Praca w telewizji wymaga zachowania zimnej krwi. Co jednak, jeśli na wizji zdarzy się coś tak krępującego, jak utrata zęba?
Taka sytuacja spotkała nową prezenterkę „Pytania na Śniadanie”. Jak poradziła sobie Katarzyna Burzyńska-Sychowicz?
Katarzyna Burzyńska-Sychowicz „Pytanie na Śniadanie”
Katarzyna Burzyńska-Sychowicz przez kilka ostatnich lat pracowała jako dziennikarka w różnych czasopismach. Jednak w połowie kwietnia 2024 r. jako reporterka dołączyła do ekipy „Pytania na Śniadanie”. Jak widać szybko zyskała uznanie stacji, bo kilka dni temu poinformowała o tym, że dostała też własny program.
Zapraszam Was już jutro na MÓJ NOWY PROGRAM „PRZED EKRANEM” w @badzmyrazem.tvp!
Znajdziecie w nim najciekawsze, najważniejsze i aktualne wydarzenia kulturalne, muzyczne, sportowe i pozycje TVP.
Możecie liczyć na dużo interakcji z gwiazdami, zwroty akcji, dynamikę i energię, która rozpiera mnie i ten program również będzie rozpierać- zapewniam i obiecuję!
– napisała.
Tymczasem podczas nagrań materiału do „Pytania na Śniadanie”, zaliczyła wstydliwą wpadkę!
Burzyńska straciła zęby
Dziennikarka przyznała, że najpierw uszkodziła ząb podczas zabawy z synem:
…jakiś czas temu podczas zabawy uderzyłam zębem o głowę Heńka, łamiąc sobie korzeń jedynki. Obecnie jestem w trakcie leczenia, również ortodontycznego (noszę aparat Invisalign, który podtrzymuje skomplikowaną konstrukcję oraz mnie na duchu ). Czekając na rozwiązanie stałe, mam tzw. ząb tymczasowy.
Niestety tymczasowy ząb wypadł Burzyńskiej podczas nagrań do PnŚ. Reporterka jednak nie straciła głowy, tylko skorzystała z pomocy seniorów, którzy poratowali ją… żelem do protez!

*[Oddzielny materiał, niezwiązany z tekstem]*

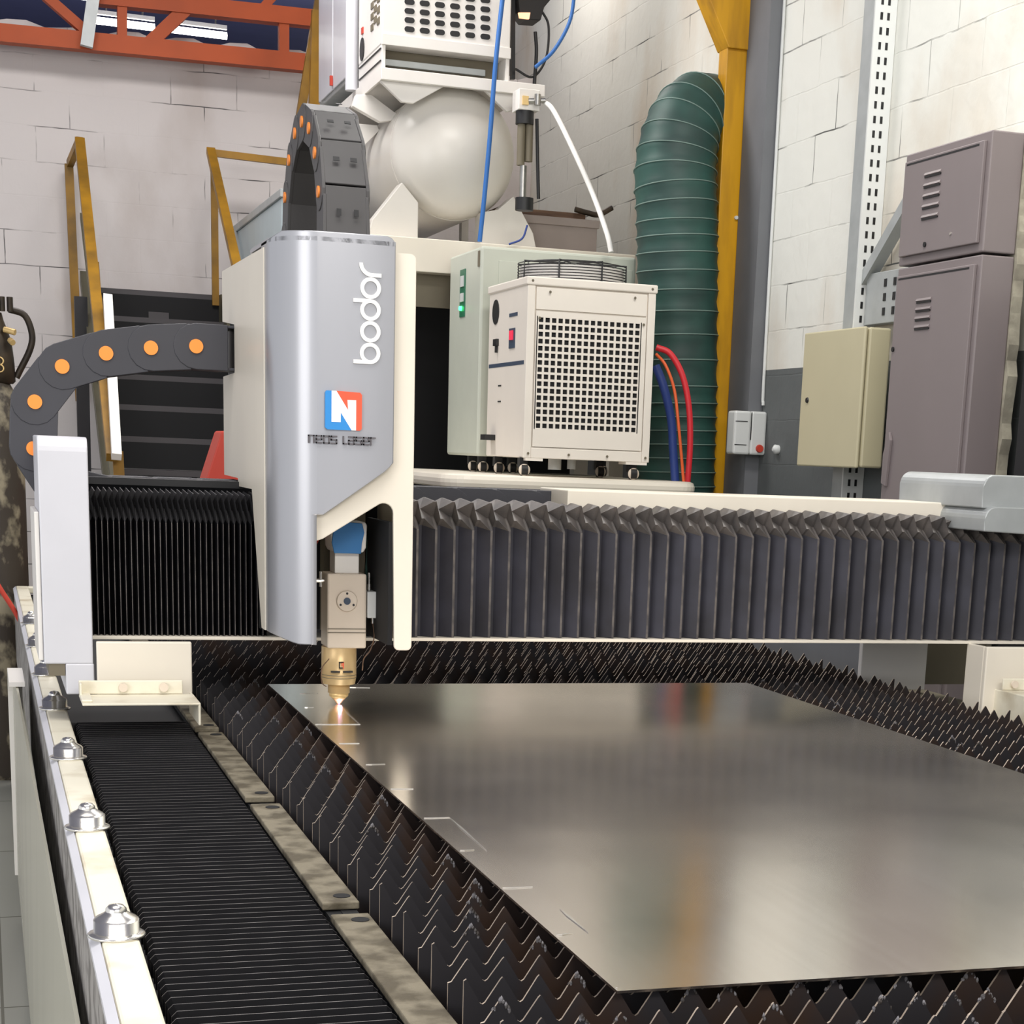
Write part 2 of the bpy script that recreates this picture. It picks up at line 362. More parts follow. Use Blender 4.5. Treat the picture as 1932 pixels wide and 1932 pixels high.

Podczas wejścia na żywo do „Pytania na śniadanie” korona mi z głowy nie spadła, ale z zęba- i owszem.
Na szczęście na zdjęciach byłam w otoczeniu seniorów, a niemal każdy z nich był uzbrojony w żel do protez, więc naprędce załatwiliśmy sprawę i kolejne live’y odbyły się już zgodnie z planem oraz uśmiechem zębicznym ????.
Tak więc tak: nazywam się Katarzyna Burzyńska-Sychowicz, mam 41 lat i jestem dziewczyną bez zęba na przedzie- kto nie ma żadnych problemów natury stomatologicznej, niech pierwszy rzuci kamieniem!
– przyznała.
Szczere wyznanie Katarzyny Burzyńskiej-Sychowicz spotkało się z bardzo życzliwym przyjęciem internautów. Wiele osób pisało o swoich podobnych problemach z zębami i gratulowało dziennikarce jej dystansu do siebie i zaistniałej sytuacji.